Through all this, she never once complained or let it slow her down. Just weeks after breaking her arm in her backyard, she shoved off for Jackson Hole to go snowshoeing, cross-country skiing, and dog-sledding.

“Tremont is my favorite place in the whole world,” she told me countless times. Her dream for once she got too old to hike was to keep coming back, sit in a rocking chair inside the pavilion, and attend the many evening programs she loved: Elizabeth Rose’s storytelling, Lost Mill String Band’s old-timey music, and especially, visiting the cemetery to hear the story of Vannie Cook and others who once populated Walker Valley.

An accident at home led to declining health and prevented her from returning. Sandy and I traded cards and talked on the phone, never knowing—or maybe just never admitting—we would never get to hike together again. As 2023 begins, I’m still in denial over the fact that this will be another year I won’t see her.

Near the end of his book-length poem about Christmas, Auden includes these sobering words:

Well, so that is that. Now we must dismantle the tree,
Putting the decorations back into their cardboard boxes—
Some have got broken—and carrying them up to the attic.
The holly and mistletoe must be taken down and burnt,
And the children got ready for school.

The post-holiday blues many feel this time of year has set in for me too. I’ve chosen, however, to regard these dark days of winter as an opportunity for reflection, slowing down, and being attentive to time and others.

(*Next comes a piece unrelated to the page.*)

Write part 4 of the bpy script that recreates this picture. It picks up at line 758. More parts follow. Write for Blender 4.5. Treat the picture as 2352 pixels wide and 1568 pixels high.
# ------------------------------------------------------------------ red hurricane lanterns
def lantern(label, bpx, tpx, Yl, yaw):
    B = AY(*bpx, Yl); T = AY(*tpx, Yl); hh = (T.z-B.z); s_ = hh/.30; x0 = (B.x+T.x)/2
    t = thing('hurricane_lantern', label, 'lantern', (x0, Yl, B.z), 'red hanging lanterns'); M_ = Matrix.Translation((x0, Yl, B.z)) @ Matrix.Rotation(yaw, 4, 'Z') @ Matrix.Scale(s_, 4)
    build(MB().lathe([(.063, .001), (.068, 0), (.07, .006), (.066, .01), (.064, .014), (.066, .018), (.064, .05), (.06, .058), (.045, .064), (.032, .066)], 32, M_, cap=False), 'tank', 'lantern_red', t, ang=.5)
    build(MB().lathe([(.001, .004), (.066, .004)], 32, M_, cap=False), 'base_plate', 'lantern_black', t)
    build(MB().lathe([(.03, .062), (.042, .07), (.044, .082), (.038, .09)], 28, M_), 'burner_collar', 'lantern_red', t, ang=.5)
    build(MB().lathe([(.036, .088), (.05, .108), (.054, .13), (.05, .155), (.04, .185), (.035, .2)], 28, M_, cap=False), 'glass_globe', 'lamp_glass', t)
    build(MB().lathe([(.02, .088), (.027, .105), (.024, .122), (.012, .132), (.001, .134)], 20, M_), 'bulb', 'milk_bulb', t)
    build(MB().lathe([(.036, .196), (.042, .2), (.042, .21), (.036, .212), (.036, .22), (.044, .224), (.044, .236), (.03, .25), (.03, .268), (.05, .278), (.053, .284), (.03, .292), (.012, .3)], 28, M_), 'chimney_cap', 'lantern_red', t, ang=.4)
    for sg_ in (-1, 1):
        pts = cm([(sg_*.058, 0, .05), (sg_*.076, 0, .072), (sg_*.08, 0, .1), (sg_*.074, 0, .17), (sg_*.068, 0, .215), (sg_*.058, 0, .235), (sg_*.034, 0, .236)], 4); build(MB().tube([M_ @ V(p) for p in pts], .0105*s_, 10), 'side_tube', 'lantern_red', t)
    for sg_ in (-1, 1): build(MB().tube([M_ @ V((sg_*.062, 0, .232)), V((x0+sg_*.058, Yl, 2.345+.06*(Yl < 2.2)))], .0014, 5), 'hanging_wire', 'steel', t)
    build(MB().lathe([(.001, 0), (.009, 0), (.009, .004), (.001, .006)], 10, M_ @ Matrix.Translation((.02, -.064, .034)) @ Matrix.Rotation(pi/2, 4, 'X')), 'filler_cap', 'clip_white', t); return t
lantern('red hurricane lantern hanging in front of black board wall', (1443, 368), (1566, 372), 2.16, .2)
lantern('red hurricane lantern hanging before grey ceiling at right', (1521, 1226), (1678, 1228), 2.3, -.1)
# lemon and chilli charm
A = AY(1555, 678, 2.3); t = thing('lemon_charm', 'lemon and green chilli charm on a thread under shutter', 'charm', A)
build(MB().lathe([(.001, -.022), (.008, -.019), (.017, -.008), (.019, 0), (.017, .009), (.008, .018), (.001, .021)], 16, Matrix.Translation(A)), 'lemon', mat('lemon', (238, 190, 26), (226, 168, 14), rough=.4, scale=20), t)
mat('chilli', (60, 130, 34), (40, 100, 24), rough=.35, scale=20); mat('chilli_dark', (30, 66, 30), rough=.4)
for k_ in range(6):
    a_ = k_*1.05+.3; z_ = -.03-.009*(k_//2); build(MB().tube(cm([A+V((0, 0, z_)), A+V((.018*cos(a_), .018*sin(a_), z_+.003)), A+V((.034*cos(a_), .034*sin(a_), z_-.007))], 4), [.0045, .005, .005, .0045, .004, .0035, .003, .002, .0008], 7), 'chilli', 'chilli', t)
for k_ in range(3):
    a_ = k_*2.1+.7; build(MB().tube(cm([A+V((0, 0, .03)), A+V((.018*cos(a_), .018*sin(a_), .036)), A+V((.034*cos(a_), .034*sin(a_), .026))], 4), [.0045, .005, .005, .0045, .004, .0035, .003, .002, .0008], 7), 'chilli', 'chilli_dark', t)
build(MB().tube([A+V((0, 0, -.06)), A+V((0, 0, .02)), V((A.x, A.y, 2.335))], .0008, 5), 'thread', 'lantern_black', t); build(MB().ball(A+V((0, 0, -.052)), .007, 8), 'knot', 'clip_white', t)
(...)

Auden also writes, “The Time Being is, in a sense, the most trying time of all…. We look round for something, no matter what, to inhibit our self-reflection….” He’s describing human nature and our tendency to find ways to distract ourselves, fill the void, and do anything to avoid being alone with our thoughts and feelings and ask ourselves what matters in the long run.

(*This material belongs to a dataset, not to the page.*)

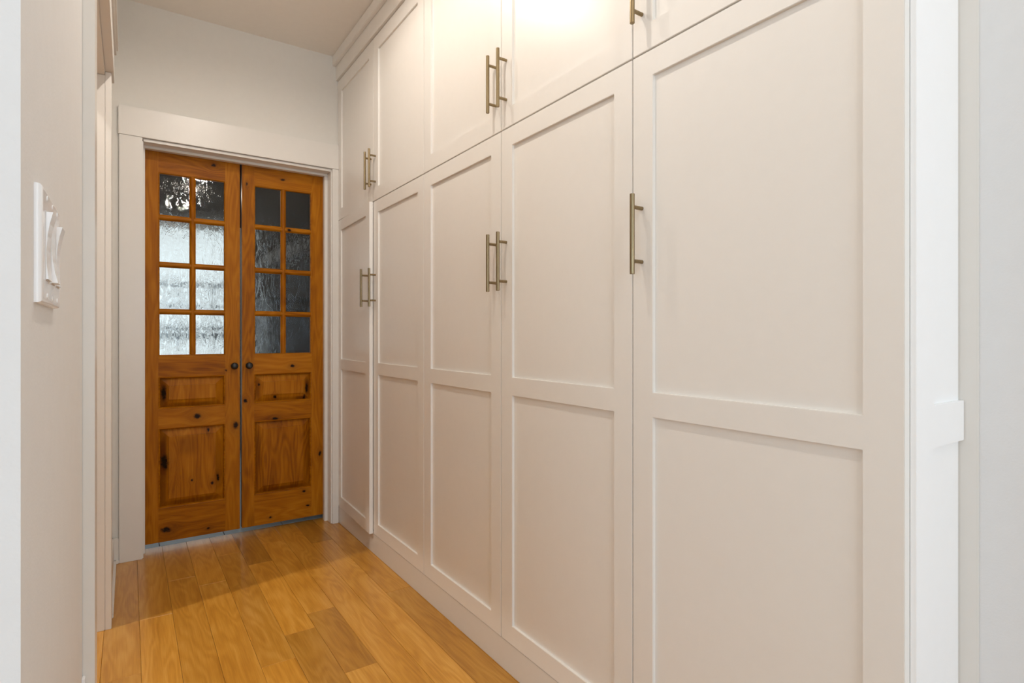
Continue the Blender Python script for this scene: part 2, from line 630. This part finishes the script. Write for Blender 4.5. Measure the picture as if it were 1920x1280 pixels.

Resisting this temptation can bear fruit, even if it means acknowledging sitting with the irreversible losses in our lives for a time. Among other things, it can serve as a simple reminder that we have touched another’s life and been touched by theirs, which sure beats the alternative of never having connected with that person.

Whether you are grieving the loss of a loved one, experiencing joy, anticipating what lies ahead for you this year, or a combination of these things, know this: when you come to Tremont and find your experience making an impact on your life, so do you make an impact on others—staff and fellow participants alike—just as Sandy and many others left on me.

I hope you find time for reflection this winter, to celebrate life and realize the regenerative power of connecting not just with places but with other people. And I hope to see you in 2023.